Inside, there were two levels with multiple purposes. The first floor was probably about 8 to 900 square feet and was a family room, kitchen, dining room, office, pantry, utility room, and classroom all in an open space with few divisions between spaces. It looked very cluttered and mildly dirty at initial glance, but once you started to take in each "station", the area started to make a lot of practical sense. As for being clean - it wasn't what our single self-cleaning selves were used to, but it was cleaner than a lot of houses I've been to that have 7 kids. There was no bathroom - if you wanted a bath or sink you went out the back door where a bathtub lay outside under an overhang of the house. This was the wash area and toothbrushes and razors and such lay on some shelves. Nine people used one tub!
Nikki, the oldest girl still at home, was watching television off to the side (joined a few times by Francis and Flynn, the youngest ones), and all the rest of the kids occasionally came down from the lofted second floor. The way up to the loft was a ladder made of shellacked tree branches and a trap door at the top. Very Swiss Family Robinson-esque. Every once in awhile one of the children would climb down. To me, it looked like they were just about to fall off the ladder at any second, but they had clearly done it hundreds of times. The kids up top took some fascination in throwing newspaper or pieces of wood down at Tom before Simon chewed them out.

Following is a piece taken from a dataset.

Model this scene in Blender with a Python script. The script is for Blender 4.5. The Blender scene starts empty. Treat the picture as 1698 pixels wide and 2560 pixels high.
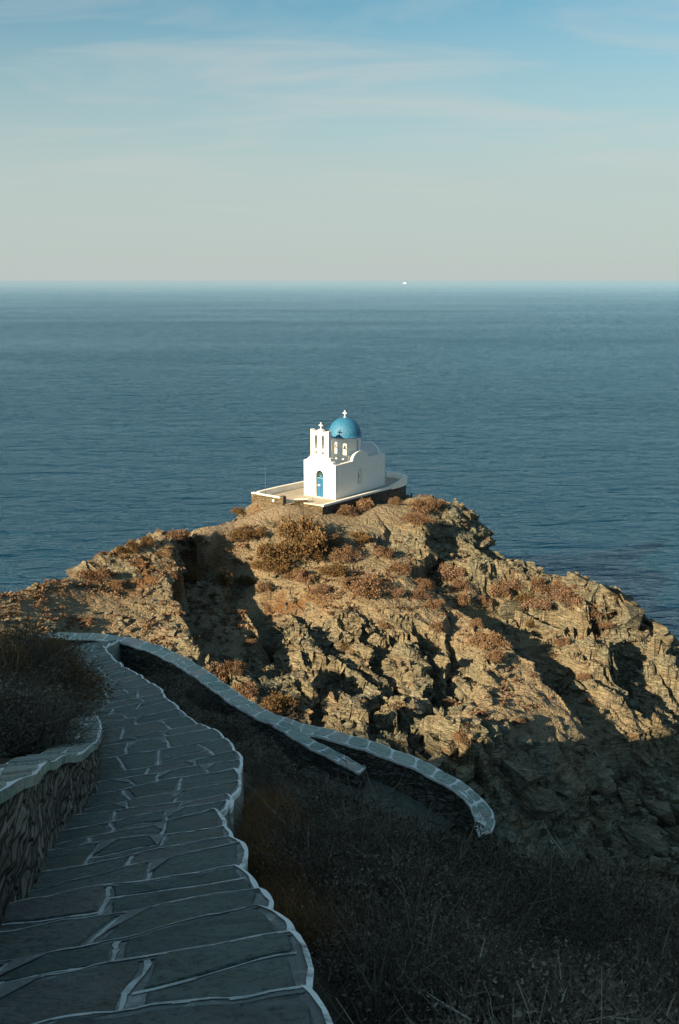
import bpy, bmesh, math, random
import numpy as np
from mathutils import Vector, Matrix

R = math.radians
random.seed(7)
rng = np.random.default_rng(11)
scene = bpy.context.scene
COL = scene.collection
EYE = 36.0                      # camera height above the sea

# ------------------------------------------------------------------ camera
FPX = 35 / 36 * 2560
PITCH = math.atan((1280 - 699) / FPX)
cam_d = bpy.data.cameras.new('camera')
cam_d.lens = 35
cam_d.sensor_fit = 'VERTICAL'
cam_d.sensor_height = 36
cam_d.clip_start = 0.05
cam_d.clip_end = 200000
cam = bpy.data.objects.new('camera', cam_d)
COL.objects.link(cam)
cam.location = (0, 0, EYE)
cam.rotation_euler = (math.pi / 2 - PITCH, 0, 0)
scene.camera = cam
scene.view_settings.view_transform = 'Standard'
scene.view_settings.look = 'None'
scene.view_settings.exposure = 1.45
scene.view_settings.gamma = 1.0
scene.cycles.use_denoising = True


def ray(u, v):
    """Direction from the eye towards a point of the photograph (survey helper)."""
    cx, cy = (u - 849) / FPX, -(v - 1280) / FPX
    return np.array([cx, math.cos(PITCH) + cy * math.sin(PITCH), -math.sin(PITCH) + cy * math.cos(PITCH)])


def at_y(u, v, y):
    r = ray(u, v)
    return r * (y / r[1]) + np.array([0, 0, EYE])


def at_z(u, v, zrel):
    r = ray(u, v)
    return r * (zrel / r[2]) + np.array([0, 0, EYE])


# ------------------------------------------------------------------ noise
def _h(ix, iy, s):
    n = (ix.astype(np.int64) * 374761393 + iy.astype(np.int64) * 668265263 + s * 1274126177) & 0xFFFFFFFF
    n = ((n ^ (n >> 13)) * 1274126177) & 0xFFFFFFFF
    n = ((n ^ (n >> 16)) * 2246822519) & 0xFFFFFFFF
    n = n ^ (n >> 15)
    return (n & 0xFFFFFF) / float(0xFFFFFF)


def vnoise(x, y, s=0):
    ix, iy = np.floor(x), np.floor(y)
    fx, fy = x - ix, y - iy
    fx, fy = fx * fx * (3 - 2 * fx), fy * fy * (3 - 2 * fy)
    a, b = _h(ix, iy, s), _h(ix + 1, iy, s)
    c, d = _h(ix, iy + 1, s), _h(ix + 1, iy + 1, s)
    return (a * (1 - fx) + b * fx) * (1 - fy) + (c * (1 - fx) + d * fx) * fy - 0.5


def fbm(x, y, s=0, o=4):
    r, a = 0, 1.0
    for k in range(o):
        r = r + a * vnoise(x * 2 ** k + 17.3 * k, y * 2 ** k - 9.1 * k, s + k)
        a *= 0.5
    return r


def facets(x, y, size, s, ang=0.0, stretch=1.0, tilt=0.6):
    """Angular blocks: every Voronoi cell gets its own height and its own tilted plane."""
    c, sn = math.cos(ang), math.sin(ang)
    px, py = (x * c + y * sn) / (size * stretch), (-x * sn + y * c) / size
    ix, iy = np.floor(px), np.floor(py)
    best = np.full(px.shape, 1e9)
    sec = np.full(px.shape, 1e9)
    val = np.zeros(px.shape)
    for dx in (-1, 0, 1):
        for dy in (-1, 0, 1):
            jx, jy = ix + dx, iy + dy
            cx, cy = jx + _h(jx, jy, s), jy + _h(jx, jy, s + 1)
            d = (px - cx) ** 2 + (py - cy) ** 2
            g = (_h(jx, jy, s + 2) - 0.5) + tilt * ((_h(jx, jy, s + 3) - 0.5) * (px - cx) + (_h(jx, jy, s + 4) - 0.5) * (py - cy)) * 2
            m = d < best
            sec = np.where(m, best, np.minimum(sec, d))
            val = np.where(m, g, val)
            best = np.where(m, d, best)
    return val * size, np.sqrt(sec) - np.sqrt(best)


class TPS:
    def __init__(self, pts, lam=0.02):
        p = np.array(pts, float)
        self.p = p
        n = len(p)
        K = self.k(p[:, None, :2], p[None, :, :2]) + np.eye(n) * lam * n
        P = np.c_[np.ones(n), p[:, :2]]
        A = np.block([[K, P], [P.T, np.zeros((3, 3))]])
        self.w = np.linalg.solve(A, np.r_[p[:, 2], 0, 0, 0])

    @staticmethod
    def k(a, b):
        d2 = ((a - b) ** 2).sum(-1)
        return 0.5 * d2 * np.log(d2 + 1e-9)

    def __call__(self, x, y):
        sh = np.shape(x)
        q = np.c_[np.ravel(x), np.ravel(y)]
        out = np.empty(len(q))
        for i in range(0, len(q), 20000):
            c = q[i:i + 20000]
            out[i:i + 20000] = self.k(c[:, None], self.p[None, :, :2]) @ self.w[:-3] + self.w[-3] + c @ self.w[-2:]
        return out.reshape(sh)


def sstep(a, b, x):
    t = np.clip((x - a) / (b - a), 0, 1)
    return t * t * (3 - 2 * t)


class Field:
    """A regular height grid with bilinear lookup and a ray march."""
    def __init__(self, x0, x1, y0, y1, c):
        self.x0, self.y0, self.c = x0, y0, c
        self.nx, self.ny = int((x1 - x0) / c) + 1, int((y1 - y0) / c) + 1
        self.X, self.Y = np.meshgrid(x0 + np.arange(self.nx) * c, y0 + np.arange(self.ny) * c)
        self.Z = np.zeros_like(self.X)

    def at(self, x, y):
        fx = np.clip((np.asarray(x, float) - self.x0) / self.c, 0, self.nx - 1.001)
        fy = np.clip((np.asarray(y, float) - self.y0) / self.c, 0, self.ny - 1.001)
        i, j = fx.astype(int), fy.astype(int)
        a, b = fx - i, fy - j
        Z = self.Z
        return (Z[j, i] * (1 - a) + Z[j, i + 1] * a) * (1 - b) + (Z[j + 1, i] * (1 - a) + Z[j + 1, i + 1] * a) * b

    def hit(self, u, v, ya=None, yb=None):
        r = ray(u, v)
        y = np.arange(ya or self.y0 + 1, yb or self.y0 + self.c * self.ny - 1, 0.04)
        p = r[None, :] * (y / r[1])[:, None]
        below = (p[:, 2] + EYE) < self.at(p[:, 0], p[:, 1])
        k = int(np.argmax(below)) if below.any() else len(y) - 1
        return np.array([p[k, 0], p[k, 1], float(self.at(p[k, 0], p[k, 1]))])

    def mesh(self, name, dx=None, dy=None, dz=None):
        n = self.nx * self.ny
        co = np.empty((n, 3), np.float32)
        co[:, 0] = (self.X + (0 if dx is None else dx)).ravel()
        co[:, 1] = (self.Y + (0 if dy is None else dy)).ravel()
        co[:, 2] = (self.Z + (0 if dz is None else dz)).ravel()
        idx = np.arange(n).reshape(self.ny, self.nx)
        q = np.stack([idx[:-1, :-1], idx[:-1, 1:], idx[1:, 1:], idx[1:, :-1]], -1).reshape(-1, 4)
        return mesh_np(name, co, q)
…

Shantina set to making dinner, and Angela helped out where she could. Right before we sat down for dinner, Chris (the oldest boy) walked in from target practice with his freshly oiled .22 which he hung in the rafters over the kitchen table. Then Simon said grace and we set into a dinner of quiche and potato salad. Simon continued to answer my housing questions through dinner. Shantina set the kids up at the table, and we ate in the family room area. Dinner was great, and we had plenty of good political and socioeconomic conversations. All of the kids were being home schooled in that house, and we talked about that system a bit. Simon also talked about his upbringing, and Angela got a lot of her sheep questions answered. After dinner, Chris served hot drinks, and Simon showed some pictures of a house he helped build last year while Shantina organized clean-up and got the kids ready for bed. She also pulled bedding down for one of us to sleep on. We were all impressed with the kids - especially the two older ones who helped out and seemed to have a confidence, motivation, and purpose which a lot of kids their age seem to lack. After figuring out the bathroom/clean-up station, we slept on mattresses in the middle of the floor.